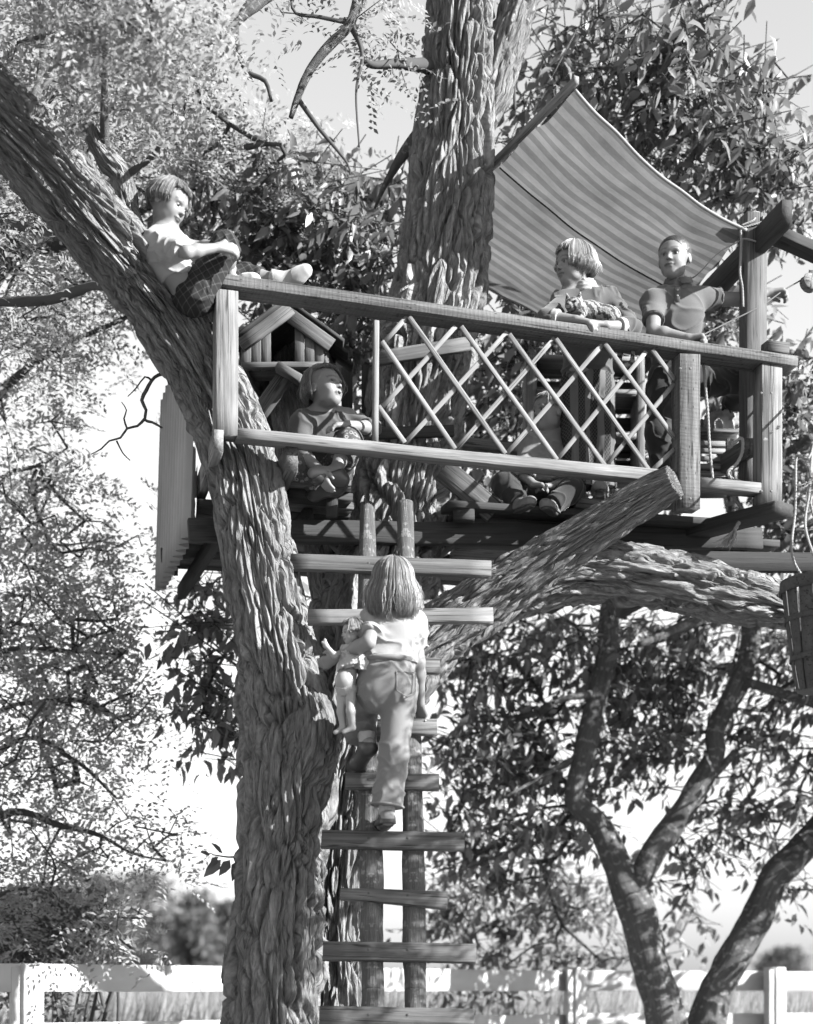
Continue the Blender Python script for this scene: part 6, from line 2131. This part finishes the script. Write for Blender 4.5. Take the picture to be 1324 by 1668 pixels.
hair(hd, G, 0.26, 0.16, 60, 1.0, 520, 35, 0.02, 0.01, 0.1, 0.05, curl_in=0.3, gap=50)
S = Solid(0.005)
torso(S, pel, che, nek - [0, 0, 0.006], sR, sL, hR, hL, (0.9, -0.2, 0.3), 0.95, 0.008)
S.cap(sR, sR + (eR - sR) * 0.92, 0.052, 0.050, 0.03, True)
S.cap(sL, sL + (eL - sL) * 0.7, 0.054, 0.053, 0.03, True)
S.cut(pel + [-0.02, 0, 0.03], (0.35, 0, -1))
S.cut(nek + [0, 0, 0.006], (0.1, 0, 1))
cloth('shirt', S, G, M['knit_white'], 0.006, (14, 14, 16), 52)
S = Solid(0.005)
S.ell(pel, (0.112, 0.105, 0.10), k=0.05)
S.cap(hR, kR, 0.080, 0.060, 0.03)
S.cap(kR, kR + (aR - kR) * 0.22, 0.056, 0.056, 0.02, True)
S.cap(hL, kL, 0.080, 0.058, 0.03)
S.cap(kL, kL + (aL - kL) * 0.55, 0.054, 0.05, 0.02, True)
cloth('plaid_shorts', S, G, M['plaid'], 0.005, (15, 15, 12), 53)
for (a, b, tt) in ((aR, kR, [0.13, -0.05, 0.0]), (aL, kL, [0.135, -0.03, 0.03])):
    S = Solid(0.004)
    foot(S, a, a + tt, 0.95, 0.006, up=(0, -0.6, 0.8) if a is aL else (0, 0, 1))
    S.cap(a, a + (b - a) * (0.55 if a is aR else 0.15), 0.034, 0.042, 0.015, True)
    cloth('sock', S, G, M['sock'], 0.002, it=1)

# ---- crumpled cloth bag on the crate
S = Solid(0.004)
b0 = P(1172, 694, 8.34)
S.ell(b0, (0.085, 0.07, 0.055), k=0.03)
S.ell(b0 + [0.05, -0.02, 0.03], (0.05, 0.05, 0.05), k=0.03)
S.cap(b0 + [0.03, 0, 0.04], b0 + [0.075, -0.03, 0.10], 0.04, 0.02, 0.03)
M['bag'] = mat_cloth('bag_cloth', 0.2, 0.5)
o = cloth('cloth_bag', S, None, M['bag'], 0.016, (22, 22, 22), 71)
tag(o, 'crumpled cloth bag lying on the slatted crate between the right posts', 'bag')
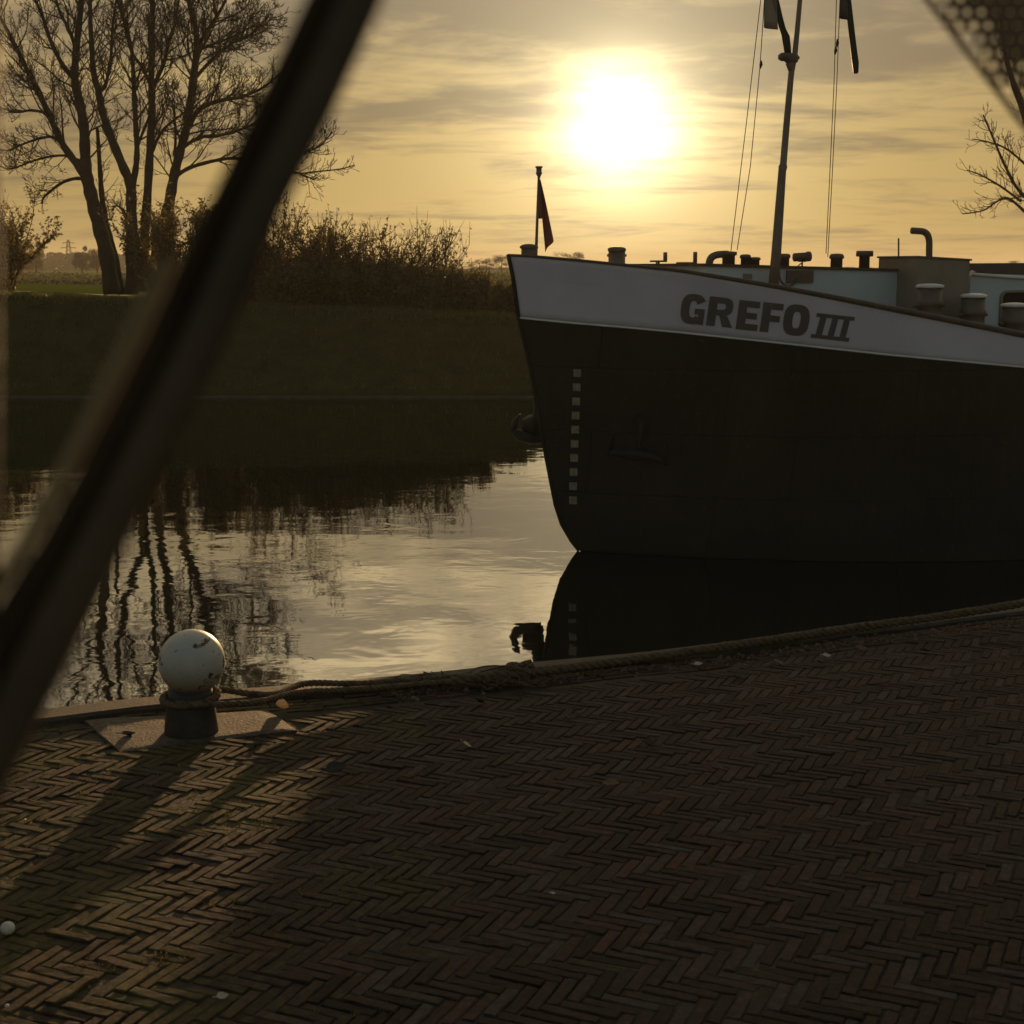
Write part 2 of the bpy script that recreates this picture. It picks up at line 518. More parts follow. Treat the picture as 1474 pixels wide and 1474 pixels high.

* **WHAT TO WORK ON**
Copy each line in full and exactly, omitting any picture.

* **FULL SOLUTION**
Continue the Blender Python script for this scene: part 6, from line 2131. This part finishes the script. Write for Blender 4.5. Take the picture to be 1324 by 1668 pixels.
hair(hd, G, 0.26, 0.16, 60, 1.0, 520, 35, 0.02, 0.01, 0.1, 0.05, curl_in=0.3, gap=50)
S = Solid(0.005)
torso(S, pel, che, nek - [0, 0, 0.006], sR, sL, hR, hL, (0.9, -0.2, 0.3), 0.95, 0.008)
S.cap(sR, sR + (eR - sR) * 0.92, 0.052, 0.050, 0.03, True)
S.cap(sL, sL + (eL - sL) * 0.7, 0.054, 0.053, 0.03, True)
S.cut(pel + [-0.02, 0, 0.03], (0.35, 0, -1))
S.cut(nek + [0, 0, 0.006], (0.1, 0, 1))
cloth('shirt', S, G, M['knit_white'], 0.006, (14, 14, 16), 52)
S = Solid(0.005)
S.ell(pel, (0.112, 0.105, 0.10), k=0.05)
S.cap(hR, kR, 0.080, 0.060, 0.03)
S.cap(kR, kR + (aR - kR) * 0.22, 0.056, 0.056, 0.02, True)
S.cap(hL, kL, 0.080, 0.058, 0.03)
S.cap(kL, kL + (aL - kL) * 0.55, 0.054, 0.05, 0.02, True)
cloth('plaid_shorts', S, G, M['plaid'], 0.005, (15, 15, 12), 53)
for (a, b, tt) in ((aR, kR, [0.13, -0.05, 0.0]), (aL, kL, [0.135, -0.03, 0.03])):
    S = Solid(0.004)
    foot(S, a, a + tt, 0.95, 0.006, up=(0, -0.6, 0.8) if a is aL else (0, 0, 1))
    S.cap(a, a + (b - a) * (0.55 if a is aR else 0.15), 0.034, 0.042, 0.015, True)
    cloth('sock', S, G, M['sock'], 0.002, it=1)

# ---- crumpled cloth bag on the crate
S = Solid(0.004)
b0 = P(1172, 694, 8.34)
S.ell(b0, (0.085, 0.07, 0.055), k=0.03)
S.ell(b0 + [0.05, -0.02, 0.03], (0.05, 0.05, 0.05), k=0.03)
S.cap(b0 + [0.03, 0, 0.04], b0 + [0.075, -0.03, 0.10], 0.04, 0.02, 0.03)
M['bag'] = mat_cloth('bag_cloth', 0.2, 0.5)
o = cloth('cloth_bag', S, None, M['bag'], 0.016, (22, 22, 22), 71)
tag(o, 'crumpled cloth bag lying on the slatted crate between the right posts', 'bag')
Write part 2 of the bpy script that recreates this picture. It picks up at line 518. More parts follow. Treat the picture as 1474 pixels wide and 1474 pixels high.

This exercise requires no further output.